Em homenagem à justiça e à coerência, impõe-se que todos os angolanos na situação de Luzia Moniz - e não são poucos! - sejam, doravante, tratados como tal.

Assim sendo, como diria o falecido Bel do Samba, temos que o discurso oficial passará a referir-se à primeira-dama da República de Angola como cidadã luso-angolana Ana Dias Lourenço; à presidente do Tribunal Constitucional como cidadã luso-angolana Laurinda Cardoso; ao ministro da Energia e Águas como cidadão luso-angolano João Baptista Borges; ao ministro dos Transportes como cidadão luso-angolano Ricardo D’ Abreu e por aí adiante.

É uma questão de isonomia, protegida pela Constituição da República de Angola.

Donde, também não virá mal nenhum a referência a alguns netos do Presidente João Lourenço como cidadãos ou cidadãs americano-angolanos.

Em 2022, quando falanges do MPLA insistiram pateticamente em qualificar o presidente da UNITA como luso-angolano pensou-se (e agora tem de se reconhecer que foi um erro) que se tratou apenas de um expediente para salvar uma campanha eleitoral que ia francamente mal encaminhada.

Agora vem a embaixada de Angola em Portugal, sob a superior orientação da Capital – que, ao que parece, passa a ser a designação do Presidente da República nas lides diplomáticas - dizer-nos que angolanos com dupla nacionalidade passam a ser oficialmente tratados como tal.

O “upgrade” no léxico diplomático vai, obviamente, implicar a reformulação de documentos de identificação como passaporte, bilhete de identidade, carta de condução e outros onde conste a nacionalidade dos seus titulares.

A referência à dupla nacionalidade de Luzia Moniz não foi inocente. Com ela, a embaixada de Angola em Portugal, sob superior “orientação da Capital” pretendeu transmitir a todas as Missões Diplomáticas africanas acreditadas em Portugal que Luzia Moniz seria uma meia angolana, não coberta por todos os direitos e deveres que a Constituição da República de Angola reserva a todos os cidadãos. É um acto de encapotada exclusão, uma prática que, no consulado de João Lourenço quase ganhou dignidade constitucional.
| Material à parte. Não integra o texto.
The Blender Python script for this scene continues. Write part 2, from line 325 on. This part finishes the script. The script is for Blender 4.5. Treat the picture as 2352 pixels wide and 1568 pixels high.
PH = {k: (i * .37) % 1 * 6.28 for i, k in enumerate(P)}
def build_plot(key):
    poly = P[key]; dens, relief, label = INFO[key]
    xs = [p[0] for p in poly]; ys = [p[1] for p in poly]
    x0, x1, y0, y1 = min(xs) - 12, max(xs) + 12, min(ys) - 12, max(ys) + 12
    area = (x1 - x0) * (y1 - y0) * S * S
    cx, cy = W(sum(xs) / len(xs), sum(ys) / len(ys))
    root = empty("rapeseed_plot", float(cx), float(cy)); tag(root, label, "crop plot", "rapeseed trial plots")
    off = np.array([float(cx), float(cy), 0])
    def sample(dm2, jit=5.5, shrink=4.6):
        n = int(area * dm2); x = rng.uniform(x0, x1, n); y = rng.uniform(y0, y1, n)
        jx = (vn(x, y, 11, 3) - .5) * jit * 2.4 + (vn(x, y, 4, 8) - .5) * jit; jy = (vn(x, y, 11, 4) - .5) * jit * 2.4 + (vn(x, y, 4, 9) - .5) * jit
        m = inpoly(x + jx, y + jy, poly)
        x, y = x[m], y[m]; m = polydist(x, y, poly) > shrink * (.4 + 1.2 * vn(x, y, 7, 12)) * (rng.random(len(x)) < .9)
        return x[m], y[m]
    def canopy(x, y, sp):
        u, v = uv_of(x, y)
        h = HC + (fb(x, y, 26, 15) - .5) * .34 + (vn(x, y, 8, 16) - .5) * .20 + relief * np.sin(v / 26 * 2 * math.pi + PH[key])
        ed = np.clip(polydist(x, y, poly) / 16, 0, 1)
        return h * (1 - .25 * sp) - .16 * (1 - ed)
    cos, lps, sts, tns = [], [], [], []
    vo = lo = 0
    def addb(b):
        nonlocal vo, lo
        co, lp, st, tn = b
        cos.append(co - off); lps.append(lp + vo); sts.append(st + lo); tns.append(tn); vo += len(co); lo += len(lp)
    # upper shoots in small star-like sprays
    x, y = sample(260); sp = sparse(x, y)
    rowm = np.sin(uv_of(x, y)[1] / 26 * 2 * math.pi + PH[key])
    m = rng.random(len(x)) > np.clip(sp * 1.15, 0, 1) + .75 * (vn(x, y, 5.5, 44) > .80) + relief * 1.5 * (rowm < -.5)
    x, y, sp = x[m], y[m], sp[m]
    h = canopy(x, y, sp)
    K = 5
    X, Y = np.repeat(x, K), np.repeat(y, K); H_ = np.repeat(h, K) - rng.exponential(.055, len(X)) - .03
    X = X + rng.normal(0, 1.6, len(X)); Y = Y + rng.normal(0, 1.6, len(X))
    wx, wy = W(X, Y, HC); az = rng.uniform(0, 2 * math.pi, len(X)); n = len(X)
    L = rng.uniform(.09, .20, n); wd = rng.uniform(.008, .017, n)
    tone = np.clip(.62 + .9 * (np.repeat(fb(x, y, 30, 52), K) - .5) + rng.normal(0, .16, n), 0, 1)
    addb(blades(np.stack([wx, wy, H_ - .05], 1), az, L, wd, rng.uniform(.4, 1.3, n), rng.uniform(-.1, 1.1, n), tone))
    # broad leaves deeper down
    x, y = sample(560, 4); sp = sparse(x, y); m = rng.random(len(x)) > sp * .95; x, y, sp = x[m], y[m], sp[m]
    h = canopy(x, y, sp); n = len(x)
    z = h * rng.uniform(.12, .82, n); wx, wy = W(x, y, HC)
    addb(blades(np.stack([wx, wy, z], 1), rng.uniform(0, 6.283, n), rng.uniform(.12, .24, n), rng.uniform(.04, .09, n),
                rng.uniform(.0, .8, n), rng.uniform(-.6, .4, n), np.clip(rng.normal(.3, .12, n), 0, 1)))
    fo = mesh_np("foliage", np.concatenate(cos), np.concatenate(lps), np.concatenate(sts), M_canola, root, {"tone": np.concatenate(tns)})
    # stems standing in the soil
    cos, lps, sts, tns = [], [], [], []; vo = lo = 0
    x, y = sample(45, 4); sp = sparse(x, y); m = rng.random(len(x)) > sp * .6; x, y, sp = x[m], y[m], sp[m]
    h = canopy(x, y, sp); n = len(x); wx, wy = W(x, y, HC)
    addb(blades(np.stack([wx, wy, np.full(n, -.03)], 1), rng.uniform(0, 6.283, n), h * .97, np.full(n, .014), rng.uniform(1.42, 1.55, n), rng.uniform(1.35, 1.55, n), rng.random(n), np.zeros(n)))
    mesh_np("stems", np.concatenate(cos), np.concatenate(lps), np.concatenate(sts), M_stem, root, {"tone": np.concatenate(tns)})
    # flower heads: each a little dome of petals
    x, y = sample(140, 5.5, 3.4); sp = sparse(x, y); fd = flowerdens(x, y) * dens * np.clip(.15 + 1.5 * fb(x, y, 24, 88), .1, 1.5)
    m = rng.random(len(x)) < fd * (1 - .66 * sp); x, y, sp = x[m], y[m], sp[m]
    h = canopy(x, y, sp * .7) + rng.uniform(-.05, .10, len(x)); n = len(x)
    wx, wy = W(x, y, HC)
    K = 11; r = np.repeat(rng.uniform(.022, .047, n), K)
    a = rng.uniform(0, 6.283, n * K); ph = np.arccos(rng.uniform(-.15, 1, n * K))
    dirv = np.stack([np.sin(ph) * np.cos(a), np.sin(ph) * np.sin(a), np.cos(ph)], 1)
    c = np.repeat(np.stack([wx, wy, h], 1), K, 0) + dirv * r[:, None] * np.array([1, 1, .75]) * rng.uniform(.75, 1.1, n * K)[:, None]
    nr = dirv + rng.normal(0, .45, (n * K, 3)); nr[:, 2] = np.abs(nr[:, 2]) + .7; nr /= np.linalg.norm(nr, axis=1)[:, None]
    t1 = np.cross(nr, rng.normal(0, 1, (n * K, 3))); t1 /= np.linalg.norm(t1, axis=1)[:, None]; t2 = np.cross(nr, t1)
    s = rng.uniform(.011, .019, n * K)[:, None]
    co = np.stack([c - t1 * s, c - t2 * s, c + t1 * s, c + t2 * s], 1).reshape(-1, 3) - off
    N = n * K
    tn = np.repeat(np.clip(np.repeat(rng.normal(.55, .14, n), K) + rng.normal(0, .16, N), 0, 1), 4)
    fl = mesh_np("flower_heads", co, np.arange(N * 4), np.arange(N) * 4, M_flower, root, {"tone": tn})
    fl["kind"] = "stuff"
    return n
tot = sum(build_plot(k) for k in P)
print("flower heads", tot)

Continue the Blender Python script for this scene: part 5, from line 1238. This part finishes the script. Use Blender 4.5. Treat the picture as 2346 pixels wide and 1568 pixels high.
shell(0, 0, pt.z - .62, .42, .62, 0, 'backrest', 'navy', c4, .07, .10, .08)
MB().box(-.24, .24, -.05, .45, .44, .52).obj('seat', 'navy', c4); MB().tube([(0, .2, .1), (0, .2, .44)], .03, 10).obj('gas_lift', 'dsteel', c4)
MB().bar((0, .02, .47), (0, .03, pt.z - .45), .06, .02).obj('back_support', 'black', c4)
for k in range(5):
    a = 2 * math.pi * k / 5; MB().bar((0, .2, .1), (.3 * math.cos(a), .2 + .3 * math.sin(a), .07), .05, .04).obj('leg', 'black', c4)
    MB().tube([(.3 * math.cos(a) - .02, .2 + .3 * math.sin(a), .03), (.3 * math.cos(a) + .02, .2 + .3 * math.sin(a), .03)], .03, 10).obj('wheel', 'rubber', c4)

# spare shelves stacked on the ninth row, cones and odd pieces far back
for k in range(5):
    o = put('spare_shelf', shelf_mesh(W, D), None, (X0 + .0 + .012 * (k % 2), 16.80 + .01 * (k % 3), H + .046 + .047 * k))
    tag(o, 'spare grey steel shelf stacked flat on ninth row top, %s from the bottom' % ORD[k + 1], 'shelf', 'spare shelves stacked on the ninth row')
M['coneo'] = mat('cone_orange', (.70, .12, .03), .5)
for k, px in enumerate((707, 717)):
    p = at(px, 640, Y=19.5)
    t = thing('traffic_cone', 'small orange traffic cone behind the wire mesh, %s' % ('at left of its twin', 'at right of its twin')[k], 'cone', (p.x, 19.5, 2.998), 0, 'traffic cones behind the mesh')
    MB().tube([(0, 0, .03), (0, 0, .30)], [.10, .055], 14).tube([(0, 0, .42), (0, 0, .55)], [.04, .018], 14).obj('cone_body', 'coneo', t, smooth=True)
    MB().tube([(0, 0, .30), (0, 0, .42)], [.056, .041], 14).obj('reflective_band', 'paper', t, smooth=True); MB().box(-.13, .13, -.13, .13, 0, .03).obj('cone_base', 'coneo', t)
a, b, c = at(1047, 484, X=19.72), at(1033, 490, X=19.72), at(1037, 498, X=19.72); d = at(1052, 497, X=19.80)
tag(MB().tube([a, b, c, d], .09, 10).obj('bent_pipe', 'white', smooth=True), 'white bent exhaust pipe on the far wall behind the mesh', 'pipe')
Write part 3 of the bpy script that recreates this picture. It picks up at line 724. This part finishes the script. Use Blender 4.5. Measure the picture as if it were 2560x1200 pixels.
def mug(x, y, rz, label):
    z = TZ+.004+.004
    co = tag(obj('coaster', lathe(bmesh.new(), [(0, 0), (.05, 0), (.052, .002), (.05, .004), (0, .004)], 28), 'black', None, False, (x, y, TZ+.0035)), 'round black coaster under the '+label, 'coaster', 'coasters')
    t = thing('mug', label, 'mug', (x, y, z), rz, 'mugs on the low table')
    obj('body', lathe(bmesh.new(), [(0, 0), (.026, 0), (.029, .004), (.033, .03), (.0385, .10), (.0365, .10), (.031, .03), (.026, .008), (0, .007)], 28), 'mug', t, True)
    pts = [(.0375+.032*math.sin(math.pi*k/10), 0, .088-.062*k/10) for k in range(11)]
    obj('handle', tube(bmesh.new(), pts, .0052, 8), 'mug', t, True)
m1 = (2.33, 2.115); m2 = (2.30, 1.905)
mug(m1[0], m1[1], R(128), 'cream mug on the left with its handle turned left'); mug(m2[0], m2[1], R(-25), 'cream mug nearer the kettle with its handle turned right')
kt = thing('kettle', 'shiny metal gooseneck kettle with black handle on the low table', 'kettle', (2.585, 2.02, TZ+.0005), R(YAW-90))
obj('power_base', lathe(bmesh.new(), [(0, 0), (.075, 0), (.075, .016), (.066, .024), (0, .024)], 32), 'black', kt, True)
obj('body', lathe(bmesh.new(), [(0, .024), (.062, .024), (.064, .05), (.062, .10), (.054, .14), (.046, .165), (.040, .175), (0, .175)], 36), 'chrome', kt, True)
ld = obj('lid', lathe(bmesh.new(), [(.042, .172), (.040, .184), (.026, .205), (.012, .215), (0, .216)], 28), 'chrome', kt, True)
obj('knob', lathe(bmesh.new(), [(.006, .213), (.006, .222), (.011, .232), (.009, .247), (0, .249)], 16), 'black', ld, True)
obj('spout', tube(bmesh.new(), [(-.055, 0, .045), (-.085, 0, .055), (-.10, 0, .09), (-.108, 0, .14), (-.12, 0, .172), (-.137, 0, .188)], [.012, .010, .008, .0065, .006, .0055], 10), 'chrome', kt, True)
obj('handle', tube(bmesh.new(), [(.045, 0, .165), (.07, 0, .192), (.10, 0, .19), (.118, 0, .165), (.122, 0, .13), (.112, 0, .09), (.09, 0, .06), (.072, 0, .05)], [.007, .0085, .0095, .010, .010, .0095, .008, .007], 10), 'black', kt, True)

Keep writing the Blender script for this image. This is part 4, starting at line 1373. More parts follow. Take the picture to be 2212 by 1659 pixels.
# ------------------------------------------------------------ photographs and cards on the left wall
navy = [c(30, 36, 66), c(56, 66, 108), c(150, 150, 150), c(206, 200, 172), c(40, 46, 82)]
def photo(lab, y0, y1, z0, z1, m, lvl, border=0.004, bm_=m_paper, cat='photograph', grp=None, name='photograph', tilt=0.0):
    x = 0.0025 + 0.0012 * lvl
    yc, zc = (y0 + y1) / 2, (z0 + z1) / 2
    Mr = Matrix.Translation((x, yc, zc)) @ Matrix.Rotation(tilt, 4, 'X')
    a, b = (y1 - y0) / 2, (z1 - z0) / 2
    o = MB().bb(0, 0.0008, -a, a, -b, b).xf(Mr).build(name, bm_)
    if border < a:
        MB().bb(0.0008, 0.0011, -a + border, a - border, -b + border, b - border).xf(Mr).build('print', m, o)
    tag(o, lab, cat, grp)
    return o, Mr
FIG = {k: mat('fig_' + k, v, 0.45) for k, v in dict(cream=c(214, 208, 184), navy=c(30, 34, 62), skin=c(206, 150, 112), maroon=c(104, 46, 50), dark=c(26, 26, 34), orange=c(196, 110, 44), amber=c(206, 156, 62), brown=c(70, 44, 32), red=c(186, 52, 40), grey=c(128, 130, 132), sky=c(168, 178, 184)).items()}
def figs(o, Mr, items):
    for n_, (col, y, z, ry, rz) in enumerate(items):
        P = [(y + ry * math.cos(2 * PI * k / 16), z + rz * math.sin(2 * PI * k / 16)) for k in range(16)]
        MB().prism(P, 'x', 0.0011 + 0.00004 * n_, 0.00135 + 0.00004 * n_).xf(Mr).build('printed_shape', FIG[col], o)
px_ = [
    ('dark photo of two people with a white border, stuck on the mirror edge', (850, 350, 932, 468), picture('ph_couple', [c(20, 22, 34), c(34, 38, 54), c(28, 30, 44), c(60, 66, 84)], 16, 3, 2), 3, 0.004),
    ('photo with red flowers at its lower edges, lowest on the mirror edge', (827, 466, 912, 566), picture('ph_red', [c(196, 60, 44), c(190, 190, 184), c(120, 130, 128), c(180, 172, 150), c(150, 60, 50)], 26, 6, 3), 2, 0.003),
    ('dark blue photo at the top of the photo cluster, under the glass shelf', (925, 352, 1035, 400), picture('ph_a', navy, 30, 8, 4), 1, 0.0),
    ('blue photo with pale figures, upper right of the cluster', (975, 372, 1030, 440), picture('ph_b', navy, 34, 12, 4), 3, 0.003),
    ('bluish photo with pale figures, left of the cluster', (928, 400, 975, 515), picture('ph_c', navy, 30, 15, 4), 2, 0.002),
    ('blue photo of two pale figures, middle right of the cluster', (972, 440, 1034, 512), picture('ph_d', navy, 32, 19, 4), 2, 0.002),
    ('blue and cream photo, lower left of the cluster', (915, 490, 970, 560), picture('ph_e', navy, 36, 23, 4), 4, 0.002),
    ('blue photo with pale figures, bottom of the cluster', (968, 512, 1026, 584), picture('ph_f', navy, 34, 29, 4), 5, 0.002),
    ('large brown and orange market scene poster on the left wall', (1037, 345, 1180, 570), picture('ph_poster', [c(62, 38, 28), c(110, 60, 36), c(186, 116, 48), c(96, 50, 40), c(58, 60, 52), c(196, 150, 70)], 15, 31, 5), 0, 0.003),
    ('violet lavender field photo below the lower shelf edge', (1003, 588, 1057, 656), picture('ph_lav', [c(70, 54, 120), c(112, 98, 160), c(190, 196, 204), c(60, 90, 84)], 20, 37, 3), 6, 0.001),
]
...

Luzia Moniz é mestre de cerimónia do Dia de África em Portugal desde 2017 e não o é por indicação nem da embaixada e nem da “Capital”. Chegou lá pelo próprio pé.

Apartando-se da solenidade que marcou o Dia de África, Angola averbou uma vergonhosa e humilhante derrota no “front” diplomático.

A totalidade das missões africanas em Portugal mostrou que Angola não é o centro do nosso continente.